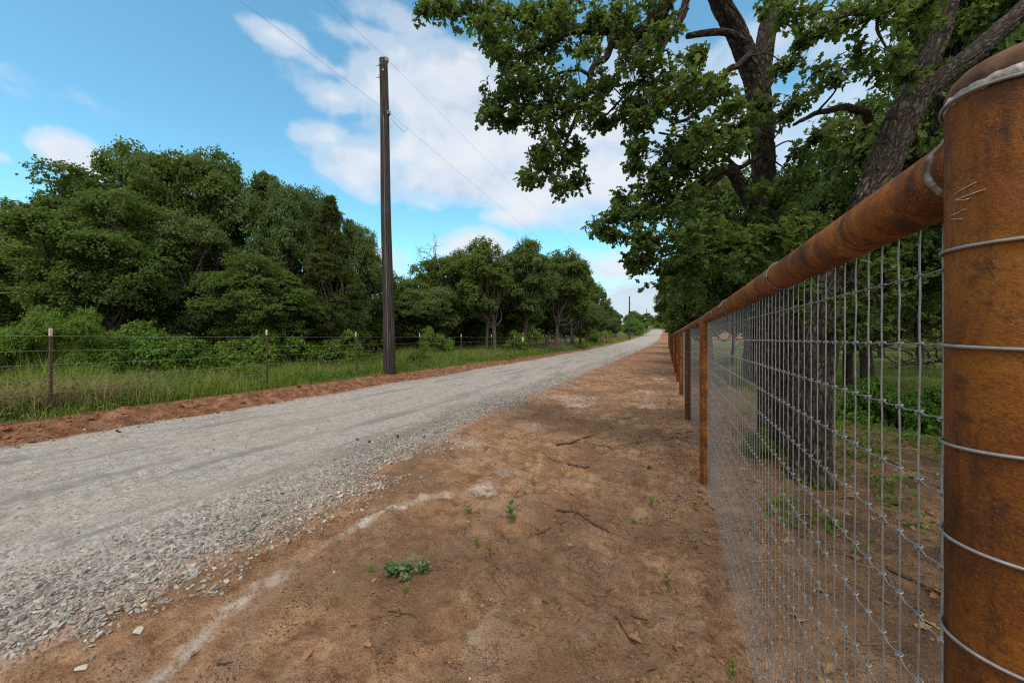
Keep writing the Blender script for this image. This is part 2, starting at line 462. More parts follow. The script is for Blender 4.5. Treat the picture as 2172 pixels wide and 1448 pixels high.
def m_stone():
    t = NT('limestone chips')
    g = t.n('ShaderNodeNewGeometry'); o = t.obj()
    c = t.ramp(g.outputs['Random Per Island'], [(0, (.14, .131, .120)), (.3, (.245, .229, .208)), (.7, (.365, .343, .312)), (.92, (.50, .472, .43)), (.96, (.30, .20, .135)), (1, (.36, .27, .20))])
    n = t.noise(o, 90, 4, .7)
    c = t.mix(t.ramp(n, [(.3, .5), (.6, 0.)]), c, (.18, .165, .15))
    return t.done(t.bsdf(c, .85, 0, t.bump(n, .5, .006), .25))
M['stone'] = m_stone()

def m_clod(name, c1, c2):
    t = NT(name); o = t.obj(); n = t.noise(o, 30, 5, .7)
    return t.done(t.bsdf(t.ramp(n, [(.3, c1), (.7, c2)]), .95, 0, t.bump(n, .8, .015), .1))
M['clod'] = m_clod('red earth clods', (.13, .052, .025), (.30, .140, .072))
M['clod_brown'] = m_clod('brown earth clods', (.12, .064, .034), (.31, .18, .10))
M['clod_dark'] = m_clod('dark clod', (.03, .024, .02), (.085, .065, .05))

def m_rust(name, tone=1.0, dark=.0):
    t = NT(name); o = t.obj()
    n1 = t.noise(o, 6, 6, .65, .4); n2 = t.noise(o, 38, 5, .7); n3 = t.noise(t.scale(o, (1, 1, .3)), 22, 4, .6)
    sp = t.vor(o, 16, 'SMOOTH_F1')
    c = t.ramp(n1, [(.30, (.085 * tone, .027 * tone, .007 * tone)), (.43, (.155 * tone, .047 * tone, .008 * tone)), (.55, (.25 * tone, .082 * tone, .009 * tone)), (.7, (.36 * tone, .145 * tone, .016 * tone))])
    n4 = t.noise(t.scale(o, (1, 1, .10)), 26, 5, .65)
    c = t.mix(t.ramp(n4, [(.36, .8), (.47, 0.)]), c, (.05 * tone, .018 * tone, .008 * tone))
    c = t.mix(t.ramp(n4, [(.56, 0.), (.66, .55)]), c, (.36 * tone, .15 * tone, .03 * tone))
    c = t.mix(t.ramp(n2, [(.38, .7), (.50, 0.)]), c, (.075 * tone, .026 * tone, .01 * tone))
    c = t.mix(t.ramp(n3, [(.56, 0.), (.74, .7)]), c, (.27 * tone, .10 * tone, .022 * tone))
    n5 = t.noise(o, 260, 4, .75)
    c = t.mix(t.ramp(n5, [(.36, .45), (.47, 0.)]), c, (.045 * tone, .016 * tone, .007 * tone))
    c = t.mix(t.ramp(n5, [(.57, 0.), (.68, .5)]), c, (.40 * tone, .17 * tone, .04 * tone))
    blot = t.math('MULTIPLY', t.ramp(sp, [(.18, 1.), (.30, 0.)]), t.ramp(n1, [(.40, 1.), (.56, 0.)]))
    c = t.mix(t.math('MULTIPLY', blot, .7), c, (.03, .02, .02))
    if dark: c = t.mix(dark, c, (.05, .035, .028))
    r = t.ramp(n2, [(.35, .42), (.62, .75)])
    h = t.math('ADD', t.math('MULTIPLY', n2, .4), t.math('MULTIPLY', n5, .45))
    return t.done(t.bsdf(c, r, 0, t.bump(h, .6, .007), .22))
M['rust'] = m_rust('rusted steel pipe', .70)
M['rust_light'] = m_rust('orange rusted steel pipe', 1.0)
M['rust_dark'] = m_rust('dark mill scale pipe', .8, .65)

def m_weld(name, c1, c2, metal, rough=.45, spec=.5):
    t = NT(name); o = t.obj(); n = t.noise(o, 120, 5, .7); n2 = t.noise(o, 38, 3)
    c = t.ramp(n2, [(.35, c1), (.65, c2)])
    return t.done(t.bsdf(c, rough, metal, t.bump(n, .5, .004), spec))
M['weld'] = m_weld('silver weld bead', (.20, .165, .145), (.55, .53, .51), .3, .55)
M['cap'] = m_weld('steel post cap', (.045, .026, .017), (.14, .08, .05), .0, .75, .15)
M['weld_dark'] = m_weld('grey weld bead', (.10, .085, .075), (.32, .30, .28), .4)

def m_plain(name, c, rough=.5, metal=0., nscale=40., var=.25, spec=.4):
    t = NT(name); o = t.obj(); n = t.noise(o, nscale, 4, .6)
    col = t.ramp(n, [(.3, tuple(x * (1 - var) for x in c)), (.7, tuple(min(1, x * (1 + var)) for x in c))])
    return t.done(t.bsdf(col, rough, metal, t.bump(n, .15, .002), spec))
M['galv'] = m_plain('galvanised wire', (.235, .235, .24), .42, .4, 60, .25)
M['barb'] = m_plain('weathered barbed wire', (.22, .22, .22), .6, .5, 60)
M['tpost'] = m_plain('brown painted steel post', (.085, .052, .036), .75, .1, 30, .4)
M['tip'] = m_plain('white painted post tip', (.56, .49, .42), .8, 0, 50, .35)
M['chalk'] = m_plain('white chalk', (.42, .37, .33), .95, 0, 300, .5)
M['ceramic'] = m_plain('grey insulator', (.16, .155, .15), .4, 0, 20)
M['cable'] = m_plain('power cable', (.26, .27, .29), .5, .4, 5)
M['ribbon'] = m_plain('pale plastic sign', (.55, .36, .27), .7, 0, 30)
M['yellow'] = m_plain('yellow tape', (.55, .38, .02), .6, 0, 30)
M['oldpost'] = m_plain('reddish wooden post', (.14, .07, .045), .9, 0, 25, .4)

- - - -

Leave the images out, please, and restate each line word for word.

Keep writing the Blender script for this image. This is part 2, starting at line 462. More parts follow. The script is for Blender 4.5. Treat the picture as 2172 pixels wide and 1448 pixels high.
def m_stone():
    t = NT('limestone chips')
    g = t.n('ShaderNodeNewGeometry'); o = t.obj()
    c = t.ramp(g.outputs['Random Per Island'], [(0, (.14, .131, .120)), (.3, (.245, .229, .208)), (.7, (.365, .343, .312)), (.92, (.50, .472, .43)), (.96, (.30, .20, .135)), (1, (.36, .27, .20))])
    n = t.noise(o, 90, 4, .7)
    c = t.mix(t.ramp(n, [(.3, .5), (.6, 0.)]), c, (.18, .165, .15))
    return t.done(t.bsdf(c, .85, 0, t.bump(n, .5, .006), .25))
M['stone'] = m_stone()

def m_clod(name, c1, c2):
    t = NT(name); o = t.obj(); n = t.noise(o, 30, 5, .7)
    return t.done(t.bsdf(t.ramp(n, [(.3, c1), (.7, c2)]), .95, 0, t.bump(n, .8, .015), .1))
M['clod'] = m_clod('red earth clods', (.13, .052, .025), (.30, .140, .072))
M['clod_brown'] = m_clod('brown earth clods', (.12, .064, .034), (.31, .18, .10))
M['clod_dark'] = m_clod('dark clod', (.03, .024, .02), (.085, .065, .05))

def m_rust(name, tone=1.0, dark=.0):
    t = NT(name); o = t.obj()
    n1 = t.noise(o, 6, 6, .65, .4); n2 = t.noise(o, 38, 5, .7); n3 = t.noise(t.scale(o, (1, 1, .3)), 22, 4, .6)
    sp = t.vor(o, 16, 'SMOOTH_F1')
    c = t.ramp(n1, [(.30, (.085 * tone, .027 * tone, .007 * tone)), (.43, (.155 * tone, .047 * tone, .008 * tone)), (.55, (.25 * tone, .082 * tone, .009 * tone)), (.7, (.36 * tone, .145 * tone, .016 * tone))])
    n4 = t.noise(t.scale(o, (1, 1, .10)), 26, 5, .65)
    c = t.mix(t.ramp(n4, [(.36, .8), (.47, 0.)]), c, (.05 * tone, .018 * tone, .008 * tone))
    c = t.mix(t.ramp(n4, [(.56, 0.), (.66, .55)]), c, (.36 * tone, .15 * tone, .03 * tone))
    c = t.mix(t.ramp(n2, [(.38, .7), (.50, 0.)]), c, (.075 * tone, .026 * tone, .01 * tone))
    c = t.mix(t.ramp(n3, [(.56, 0.), (.74, .7)]), c, (.27 * tone, .10 * tone, .022 * tone))
    n5 = t.noise(o, 260, 4, .75)
    c = t.mix(t.ramp(n5, [(.36, .45), (.47, 0.)]), c, (.045 * tone, .016 * tone, .007 * tone))
    c = t.mix(t.ramp(n5, [(.57, 0.), (.68, .5)]), c, (.40 * tone, .17 * tone, .04 * tone))
    blot = t.math('MULTIPLY', t.ramp(sp, [(.18, 1.), (.30, 0.)]), t.ramp(n1, [(.40, 1.), (.56, 0.)]))
    c = t.mix(t.math('MULTIPLY', blot, .7), c, (.03, .02, .02))
    if dark: c = t.mix(dark, c, (.05, .035, .028))
    r = t.ramp(n2, [(.35, .42), (.62, .75)])
    h = t.math('ADD', t.math('MULTIPLY', n2, .4), t.math('MULTIPLY', n5, .45))
    return t.done(t.bsdf(c, r, 0, t.bump(h, .6, .007), .22))
M['rust'] = m_rust('rusted steel pipe', .70)
M['rust_light'] = m_rust('orange rusted steel pipe', 1.0)
M['rust_dark'] = m_rust('dark mill scale pipe', .8, .65)

def m_weld(name, c1, c2, metal, rough=.45, spec=.5):
    t = NT(name); o = t.obj(); n = t.noise(o, 120, 5, .7); n2 = t.noise(o, 38, 3)
    c = t.ramp(n2, [(.35, c1), (.65, c2)])
    return t.done(t.bsdf(c, rough, metal, t.bump(n, .5, .004), spec))
M['weld'] = m_weld('silver weld bead', (.20, .165, .145), (.55, .53, .51), .3, .55)
M['cap'] = m_weld('steel post cap', (.045, .026, .017), (.14, .08, .05), .0, .75, .15)
M['weld_dark'] = m_weld('grey weld bead', (.10, .085, .075), (.32, .30, .28), .4)

def m_plain(name, c, rough=.5, metal=0., nscale=40., var=.25, spec=.4):
    t = NT(name); o = t.obj(); n = t.noise(o, nscale, 4, .6)
    col = t.ramp(n, [(.3, tuple(x * (1 - var) for x in c)), (.7, tuple(min(1, x * (1 + var)) for x in c))])
    return t.done(t.bsdf(col, rough, metal, t.bump(n, .15, .002), spec))
M['galv'] = m_plain('galvanised wire', (.235, .235, .24), .42, .4, 60, .25)
M['barb'] = m_plain('weathered barbed wire', (.22, .22, .22), .6, .5, 60)
M['tpost'] = m_plain('brown painted steel post', (.085, .052, .036), .75, .1, 30, .4)
M['tip'] = m_plain('white painted post tip', (.56, .49, .42), .8, 0, 50, .35)
M['chalk'] = m_plain('white chalk', (.42, .37, .33), .95, 0, 300, .5)
M['ceramic'] = m_plain('grey insulator', (.16, .155, .15), .4, 0, 20)
M['cable'] = m_plain('power cable', (.26, .27, .29), .5, .4, 5)
M['ribbon'] = m_plain('pale plastic sign', (.55, .36, .27), .7, 0, 30)
M['yellow'] = m_plain('yellow tape', (.55, .38, .02), .6, 0, 30)
M['oldpost'] = m_plain('reddish wooden post', (.14, .07, .045), .9, 0, 25, .4)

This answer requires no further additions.